%%

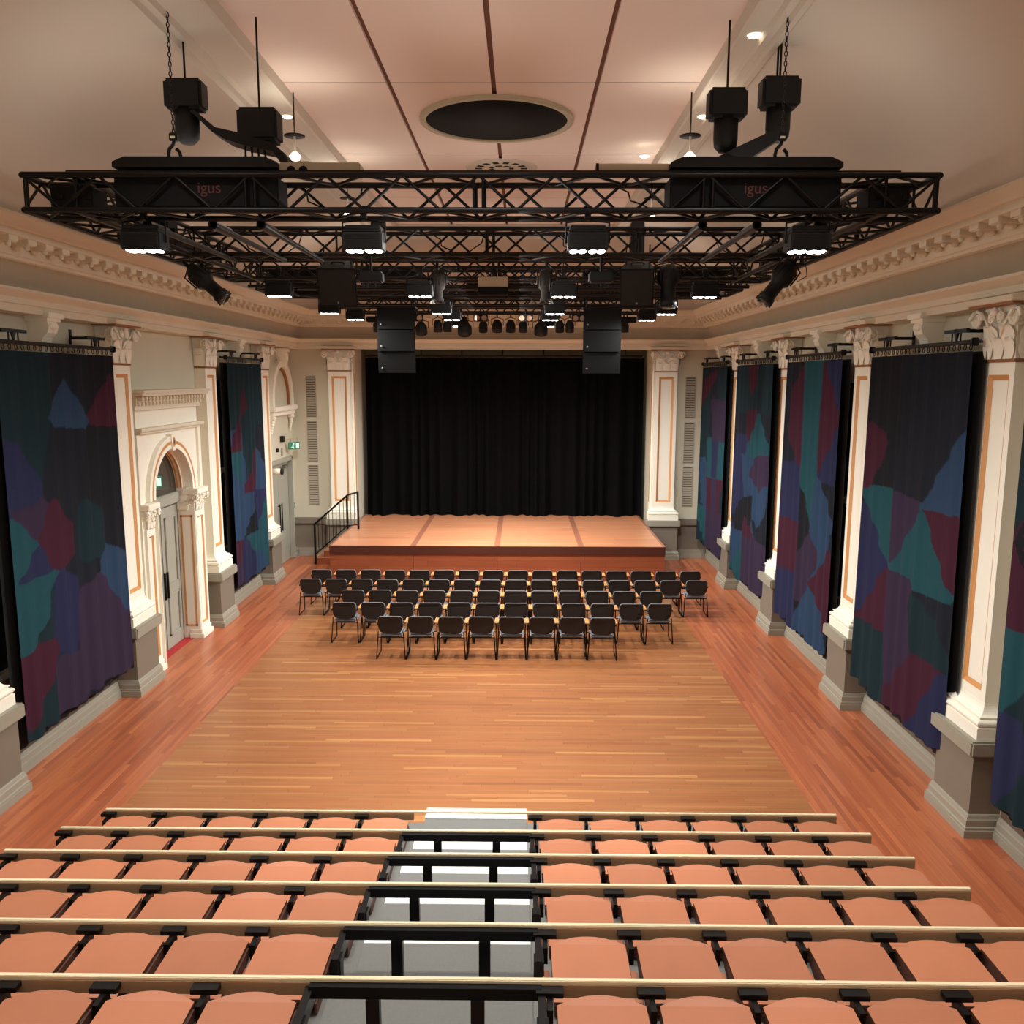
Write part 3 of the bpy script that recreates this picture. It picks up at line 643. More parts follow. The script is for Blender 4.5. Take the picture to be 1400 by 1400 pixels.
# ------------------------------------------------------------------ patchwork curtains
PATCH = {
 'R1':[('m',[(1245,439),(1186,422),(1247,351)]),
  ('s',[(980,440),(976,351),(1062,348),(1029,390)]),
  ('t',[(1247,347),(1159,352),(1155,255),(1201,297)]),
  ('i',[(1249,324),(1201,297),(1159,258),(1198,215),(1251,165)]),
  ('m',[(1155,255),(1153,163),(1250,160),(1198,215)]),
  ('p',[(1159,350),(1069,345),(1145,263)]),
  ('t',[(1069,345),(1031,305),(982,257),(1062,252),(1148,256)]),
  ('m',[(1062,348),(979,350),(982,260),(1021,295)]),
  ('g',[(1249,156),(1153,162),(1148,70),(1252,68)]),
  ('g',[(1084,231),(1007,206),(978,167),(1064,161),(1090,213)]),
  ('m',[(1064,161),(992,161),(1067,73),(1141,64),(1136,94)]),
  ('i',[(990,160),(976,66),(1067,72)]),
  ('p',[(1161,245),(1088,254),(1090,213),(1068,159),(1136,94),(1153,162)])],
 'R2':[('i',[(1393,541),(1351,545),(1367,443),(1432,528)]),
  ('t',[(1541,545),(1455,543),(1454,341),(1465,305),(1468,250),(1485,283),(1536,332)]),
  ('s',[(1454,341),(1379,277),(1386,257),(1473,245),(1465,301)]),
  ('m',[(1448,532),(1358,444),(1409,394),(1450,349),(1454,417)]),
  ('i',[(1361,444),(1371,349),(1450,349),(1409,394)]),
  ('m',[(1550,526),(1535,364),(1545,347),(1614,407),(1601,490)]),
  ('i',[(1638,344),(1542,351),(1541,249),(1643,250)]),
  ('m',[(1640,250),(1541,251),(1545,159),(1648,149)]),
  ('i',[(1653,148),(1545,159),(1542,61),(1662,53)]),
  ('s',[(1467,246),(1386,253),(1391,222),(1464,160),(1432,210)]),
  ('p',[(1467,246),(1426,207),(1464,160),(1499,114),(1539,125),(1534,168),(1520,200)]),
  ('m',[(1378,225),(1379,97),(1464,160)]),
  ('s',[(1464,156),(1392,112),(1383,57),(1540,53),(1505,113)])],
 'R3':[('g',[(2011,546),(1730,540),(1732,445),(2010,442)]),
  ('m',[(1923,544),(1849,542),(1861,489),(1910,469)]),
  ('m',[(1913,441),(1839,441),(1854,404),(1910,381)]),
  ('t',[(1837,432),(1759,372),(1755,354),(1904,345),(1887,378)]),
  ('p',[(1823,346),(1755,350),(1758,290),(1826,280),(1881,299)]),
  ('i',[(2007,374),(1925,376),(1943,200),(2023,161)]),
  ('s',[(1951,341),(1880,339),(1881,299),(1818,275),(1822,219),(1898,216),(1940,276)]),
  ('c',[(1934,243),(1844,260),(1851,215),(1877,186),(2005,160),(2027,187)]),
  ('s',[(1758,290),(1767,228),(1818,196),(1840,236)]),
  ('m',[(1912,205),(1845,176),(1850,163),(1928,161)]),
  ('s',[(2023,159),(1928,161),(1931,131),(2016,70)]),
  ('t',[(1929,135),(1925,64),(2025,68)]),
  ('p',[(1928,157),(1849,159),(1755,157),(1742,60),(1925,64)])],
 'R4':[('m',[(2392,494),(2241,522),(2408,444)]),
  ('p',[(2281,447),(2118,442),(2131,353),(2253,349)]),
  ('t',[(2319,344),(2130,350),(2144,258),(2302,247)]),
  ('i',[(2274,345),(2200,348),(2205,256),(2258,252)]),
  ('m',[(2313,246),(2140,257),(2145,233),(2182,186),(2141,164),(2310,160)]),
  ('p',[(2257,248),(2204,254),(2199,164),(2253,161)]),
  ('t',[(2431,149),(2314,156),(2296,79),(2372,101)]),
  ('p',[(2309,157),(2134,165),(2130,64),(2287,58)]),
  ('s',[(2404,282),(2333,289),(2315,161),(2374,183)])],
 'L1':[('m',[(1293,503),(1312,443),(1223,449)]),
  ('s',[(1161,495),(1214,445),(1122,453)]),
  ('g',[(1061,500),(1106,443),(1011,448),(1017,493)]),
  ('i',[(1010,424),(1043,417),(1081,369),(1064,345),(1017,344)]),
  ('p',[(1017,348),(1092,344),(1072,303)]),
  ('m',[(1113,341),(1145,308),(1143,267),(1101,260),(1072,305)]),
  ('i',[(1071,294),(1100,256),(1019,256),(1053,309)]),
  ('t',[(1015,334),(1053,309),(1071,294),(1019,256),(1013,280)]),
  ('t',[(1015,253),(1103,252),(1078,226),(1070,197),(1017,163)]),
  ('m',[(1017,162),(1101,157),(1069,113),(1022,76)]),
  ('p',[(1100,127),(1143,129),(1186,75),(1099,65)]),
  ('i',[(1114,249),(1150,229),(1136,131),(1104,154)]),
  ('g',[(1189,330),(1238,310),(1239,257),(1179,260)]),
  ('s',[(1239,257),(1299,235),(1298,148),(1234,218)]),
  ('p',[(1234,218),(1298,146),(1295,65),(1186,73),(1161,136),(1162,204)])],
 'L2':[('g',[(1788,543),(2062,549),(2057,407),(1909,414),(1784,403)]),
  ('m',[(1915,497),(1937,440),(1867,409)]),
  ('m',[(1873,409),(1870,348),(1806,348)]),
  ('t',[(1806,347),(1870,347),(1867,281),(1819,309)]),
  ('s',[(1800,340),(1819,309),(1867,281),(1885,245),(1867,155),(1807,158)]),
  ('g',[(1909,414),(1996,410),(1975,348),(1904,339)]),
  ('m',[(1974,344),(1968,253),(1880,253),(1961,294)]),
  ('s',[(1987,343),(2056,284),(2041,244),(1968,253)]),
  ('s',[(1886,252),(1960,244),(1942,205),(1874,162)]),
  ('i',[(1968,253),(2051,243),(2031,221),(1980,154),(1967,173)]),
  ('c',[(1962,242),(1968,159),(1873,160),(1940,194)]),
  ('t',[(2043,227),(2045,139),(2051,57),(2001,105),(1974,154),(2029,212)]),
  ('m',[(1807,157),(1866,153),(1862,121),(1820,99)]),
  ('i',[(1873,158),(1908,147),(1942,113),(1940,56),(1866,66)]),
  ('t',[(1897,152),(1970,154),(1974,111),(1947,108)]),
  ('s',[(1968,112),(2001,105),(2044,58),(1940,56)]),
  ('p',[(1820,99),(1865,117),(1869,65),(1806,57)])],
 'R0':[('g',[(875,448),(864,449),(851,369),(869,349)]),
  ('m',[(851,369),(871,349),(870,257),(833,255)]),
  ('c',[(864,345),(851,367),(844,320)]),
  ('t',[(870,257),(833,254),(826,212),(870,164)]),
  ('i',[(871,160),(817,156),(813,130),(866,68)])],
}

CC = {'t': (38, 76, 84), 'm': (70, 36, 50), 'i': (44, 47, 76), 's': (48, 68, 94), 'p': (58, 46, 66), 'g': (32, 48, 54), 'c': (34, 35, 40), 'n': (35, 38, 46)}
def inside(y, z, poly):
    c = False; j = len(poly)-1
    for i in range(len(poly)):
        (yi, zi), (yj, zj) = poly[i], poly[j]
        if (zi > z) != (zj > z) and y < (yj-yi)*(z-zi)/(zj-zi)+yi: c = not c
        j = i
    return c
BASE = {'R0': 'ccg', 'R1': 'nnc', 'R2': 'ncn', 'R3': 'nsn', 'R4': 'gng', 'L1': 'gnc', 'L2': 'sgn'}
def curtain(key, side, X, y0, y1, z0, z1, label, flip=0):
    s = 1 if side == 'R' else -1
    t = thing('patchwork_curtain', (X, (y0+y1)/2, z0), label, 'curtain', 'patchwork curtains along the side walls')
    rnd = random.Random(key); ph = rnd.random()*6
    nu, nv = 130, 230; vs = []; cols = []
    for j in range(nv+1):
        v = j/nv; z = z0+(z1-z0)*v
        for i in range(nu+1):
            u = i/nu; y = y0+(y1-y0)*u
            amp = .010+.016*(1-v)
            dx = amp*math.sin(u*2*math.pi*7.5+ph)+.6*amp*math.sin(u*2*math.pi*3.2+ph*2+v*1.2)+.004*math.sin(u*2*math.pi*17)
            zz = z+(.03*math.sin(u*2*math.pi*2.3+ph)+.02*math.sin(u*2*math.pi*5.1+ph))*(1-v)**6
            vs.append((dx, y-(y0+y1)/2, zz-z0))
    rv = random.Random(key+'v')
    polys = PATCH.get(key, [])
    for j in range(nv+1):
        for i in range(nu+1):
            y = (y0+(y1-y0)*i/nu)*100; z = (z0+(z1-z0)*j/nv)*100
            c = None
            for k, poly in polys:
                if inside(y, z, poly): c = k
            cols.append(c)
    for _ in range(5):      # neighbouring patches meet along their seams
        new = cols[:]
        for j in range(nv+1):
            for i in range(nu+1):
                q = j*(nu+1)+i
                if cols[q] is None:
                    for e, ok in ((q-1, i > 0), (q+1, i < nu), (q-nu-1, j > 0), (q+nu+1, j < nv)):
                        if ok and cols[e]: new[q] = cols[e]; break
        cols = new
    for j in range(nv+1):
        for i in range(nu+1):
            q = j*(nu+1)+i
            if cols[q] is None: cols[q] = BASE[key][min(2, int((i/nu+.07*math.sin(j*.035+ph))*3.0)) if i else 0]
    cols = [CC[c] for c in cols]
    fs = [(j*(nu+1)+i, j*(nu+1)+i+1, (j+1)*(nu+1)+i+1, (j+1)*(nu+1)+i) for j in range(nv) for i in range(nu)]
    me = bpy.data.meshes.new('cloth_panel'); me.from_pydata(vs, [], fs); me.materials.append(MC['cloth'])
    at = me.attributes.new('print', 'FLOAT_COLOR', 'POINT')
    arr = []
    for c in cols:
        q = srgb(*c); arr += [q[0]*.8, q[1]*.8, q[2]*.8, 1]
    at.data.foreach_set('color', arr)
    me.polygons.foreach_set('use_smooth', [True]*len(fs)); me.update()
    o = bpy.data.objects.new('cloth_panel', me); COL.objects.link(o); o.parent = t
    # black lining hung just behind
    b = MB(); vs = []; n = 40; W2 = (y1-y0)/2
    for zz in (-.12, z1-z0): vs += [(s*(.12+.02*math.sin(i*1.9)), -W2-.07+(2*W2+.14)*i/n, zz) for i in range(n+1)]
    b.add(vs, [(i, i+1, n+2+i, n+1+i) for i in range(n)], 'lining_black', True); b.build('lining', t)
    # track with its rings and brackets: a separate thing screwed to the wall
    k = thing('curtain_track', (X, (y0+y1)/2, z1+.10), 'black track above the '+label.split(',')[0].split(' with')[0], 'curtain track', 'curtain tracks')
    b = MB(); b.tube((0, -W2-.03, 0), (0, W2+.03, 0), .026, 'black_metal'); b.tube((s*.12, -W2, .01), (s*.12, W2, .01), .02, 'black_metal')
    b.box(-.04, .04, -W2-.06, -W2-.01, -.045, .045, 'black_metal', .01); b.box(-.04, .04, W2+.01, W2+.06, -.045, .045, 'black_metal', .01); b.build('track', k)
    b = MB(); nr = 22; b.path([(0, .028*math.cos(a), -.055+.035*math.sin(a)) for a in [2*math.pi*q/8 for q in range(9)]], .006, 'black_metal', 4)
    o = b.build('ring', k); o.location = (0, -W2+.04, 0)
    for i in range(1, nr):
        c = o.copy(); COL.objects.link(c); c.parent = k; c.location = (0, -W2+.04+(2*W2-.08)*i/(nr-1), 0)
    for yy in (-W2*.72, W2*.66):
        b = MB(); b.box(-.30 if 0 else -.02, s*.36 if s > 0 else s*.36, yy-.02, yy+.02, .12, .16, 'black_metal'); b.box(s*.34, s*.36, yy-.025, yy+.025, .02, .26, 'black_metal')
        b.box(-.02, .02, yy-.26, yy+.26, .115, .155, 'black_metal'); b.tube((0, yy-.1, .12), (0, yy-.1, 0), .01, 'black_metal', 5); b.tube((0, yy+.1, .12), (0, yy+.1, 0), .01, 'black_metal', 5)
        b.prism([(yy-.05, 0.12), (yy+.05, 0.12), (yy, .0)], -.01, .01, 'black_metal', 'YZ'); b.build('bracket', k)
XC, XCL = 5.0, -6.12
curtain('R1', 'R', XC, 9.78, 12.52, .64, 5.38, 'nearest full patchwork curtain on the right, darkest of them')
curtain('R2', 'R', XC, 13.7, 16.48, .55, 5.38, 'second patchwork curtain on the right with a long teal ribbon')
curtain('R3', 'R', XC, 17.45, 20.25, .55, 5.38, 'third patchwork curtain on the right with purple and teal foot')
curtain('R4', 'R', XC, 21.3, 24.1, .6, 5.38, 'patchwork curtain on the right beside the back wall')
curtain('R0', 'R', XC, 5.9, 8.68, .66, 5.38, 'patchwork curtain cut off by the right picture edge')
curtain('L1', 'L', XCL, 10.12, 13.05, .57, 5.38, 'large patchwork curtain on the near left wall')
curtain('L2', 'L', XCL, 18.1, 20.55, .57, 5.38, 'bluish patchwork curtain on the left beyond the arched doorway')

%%

[WORK TO BE COMPLETED] Copy out every line in the listing where the word "picture" appears.

[TASK OUTPUT]
Write part 3 of the bpy script that recreates this picture. It picks up at line 643. More parts follow. The script is for Blender 4.5. Take the picture to be 1400 by 1400 pixels.
curtain('R0', 'R', XC, 5.9, 8.68, .66, 5.38, 'patchwork curtain cut off by the right picture edge')